[CentOS-devel] [EXT] Balancing the needs around the CentOS platform

Sat Dec 19 21:11:32 UTC 2020
Phil Perry <pperry at elrepo.org>

On 19/12/2020 20:37, Trevor Hemsley via CentOS-devel wrote:
> On 19/12/2020 20:09, Gordon Messmer wrote:
>> On 12/19/20 1:13 AM, Peter Georg wrote:
>>> However I disagree on one point: You mention CentOS Stream can cover 
>>> "95% (or so)" of the current users. As long as 3rd party drivers are 
>>> not working with CentOS Stream the number will be lower. 
>>
>>
>> Do you have a reason to think that > 5% of users need 3rd party drivers?
>>
>>
>>> In my opinion, the only way to guarantee compatibility is by 100% 
>>> kernel ABI compatibility.
>>
>> Stream is going to continue to get the same kernel that RHEL gets, 
>> it's just going to get updates earlier.
> 
> No, it's not, That's the point. It's going to have the unstable kernel 
> from the NEXT point release so it will not be the same kernel as the 
> current RHEL point release. Case in point, RHEL 8.3 has 4.18.0-240 
> series kernels, Stream had changed to a 4.18.0-257 kernel within 2 or 3 
> days of CentOS 8.3 being released.
> 
>> In the past, users with binary 3rd party drivers would need to wait a 
>> while after a point release before they could update their kernel.  In 
>> CentOS Stream, they'll have to wait a while after a kernel package 
>> update before they can update their kernel.
> 
> And that change happened on a predictable, approximately 6 month 
> interval. And required the third party drivers to be rebuild once per 
> point release and usually, by the time the CentOS build was done, those 
> drivers were already rebuilt and already available since they had been 
> done for the preceding RHEL point release.
> 
> So we're going from a once every 6 months rebuild to a once every time 
> the RHEL kernel developers feel like changing.
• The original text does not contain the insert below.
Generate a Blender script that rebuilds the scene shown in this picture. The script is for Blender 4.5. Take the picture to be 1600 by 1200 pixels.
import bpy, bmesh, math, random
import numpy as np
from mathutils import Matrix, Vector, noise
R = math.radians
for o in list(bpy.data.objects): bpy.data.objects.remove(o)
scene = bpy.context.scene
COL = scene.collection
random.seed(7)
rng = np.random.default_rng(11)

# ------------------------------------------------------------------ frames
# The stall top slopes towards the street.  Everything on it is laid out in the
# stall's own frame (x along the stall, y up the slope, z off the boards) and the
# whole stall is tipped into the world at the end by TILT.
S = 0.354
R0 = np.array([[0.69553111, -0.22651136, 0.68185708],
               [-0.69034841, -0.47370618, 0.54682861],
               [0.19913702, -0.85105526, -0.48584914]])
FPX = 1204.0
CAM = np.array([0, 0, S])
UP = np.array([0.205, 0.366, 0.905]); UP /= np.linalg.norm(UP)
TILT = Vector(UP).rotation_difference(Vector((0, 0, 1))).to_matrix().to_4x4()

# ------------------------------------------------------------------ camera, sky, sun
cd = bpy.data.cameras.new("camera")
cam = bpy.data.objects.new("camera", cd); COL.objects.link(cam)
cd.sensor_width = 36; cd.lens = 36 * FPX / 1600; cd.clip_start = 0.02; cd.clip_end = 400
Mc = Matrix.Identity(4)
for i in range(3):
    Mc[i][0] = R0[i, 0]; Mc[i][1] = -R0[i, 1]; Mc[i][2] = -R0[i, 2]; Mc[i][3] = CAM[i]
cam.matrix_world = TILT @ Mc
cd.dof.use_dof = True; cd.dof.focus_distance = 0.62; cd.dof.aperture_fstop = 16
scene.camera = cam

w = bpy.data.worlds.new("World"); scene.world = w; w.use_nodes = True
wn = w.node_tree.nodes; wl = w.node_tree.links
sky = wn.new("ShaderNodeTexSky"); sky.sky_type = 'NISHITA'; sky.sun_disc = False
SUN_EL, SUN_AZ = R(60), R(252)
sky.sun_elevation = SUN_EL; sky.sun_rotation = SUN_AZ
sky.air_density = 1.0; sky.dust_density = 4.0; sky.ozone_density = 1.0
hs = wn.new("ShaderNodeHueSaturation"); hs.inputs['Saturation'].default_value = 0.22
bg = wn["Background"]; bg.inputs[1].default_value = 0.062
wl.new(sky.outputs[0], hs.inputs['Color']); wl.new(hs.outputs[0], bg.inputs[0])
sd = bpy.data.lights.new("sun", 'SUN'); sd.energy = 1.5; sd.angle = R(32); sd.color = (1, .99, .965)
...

Those changes were 
> abstracted from the CentOS and RHEL kernels by the fact that KABI 
> changes only happened (intentionally!) at point releases. Now that will 
> change whenever someone in the kernel development team commits a 
> breaking change. So we're going from a rebuild the drivers every 6 
> months to rebuild the drivers whenever RH feel like breaking it. That 
> could be once a month or once a week or every time the kernel is updated 
> or even once every 6 months like stable RHEL (though the chances of that 
> are slim IMO). And since RHEL will still be using the old kernel series, 
> that means that the third party yum repos have to invent a new way to 
> cater for both RHEL and Stream since they will be different.
> 
> Trevor

This whole argument is all a matter of perspective, from which side of 
the fence you are looking.

As a *developer* of 3rd party driver packages *for RHEL*, CentOS Stream 
will work well for me as a CI develop system to help me develop driver 
packages for the *next* RHEL release (8.4). I get to see what changes 
are *coming* and can develop against them. That said, I kind of already 
had that ability from the old RHEL point release betas but I gather 
moving forward we will get far more kernel updates to Stream than we 
have to date. To be clear, we develop for RHEL. We will not be 
developing *for* Stream, but we may well use Stream to help develop for 
the next RHEL point release.

So for me as a developer, Stream is fine. But for my users, the 2 
million or so people who use and depend upon the software package we 
distribute, Stream is a non-starter. These packages are developed for 
RHEL (and CentOS Linux as a binary compatible clone). Stream is not a 
replacement for CentOS Linux. CentOS Linux is dead, gone (or rather 
going). Those Enterprise Linux users viewing Stream as a replacement to 
CentOS Linux, they are trying to bash a square peg into a round hole if 
they have a requirement to use 3rd party drivers.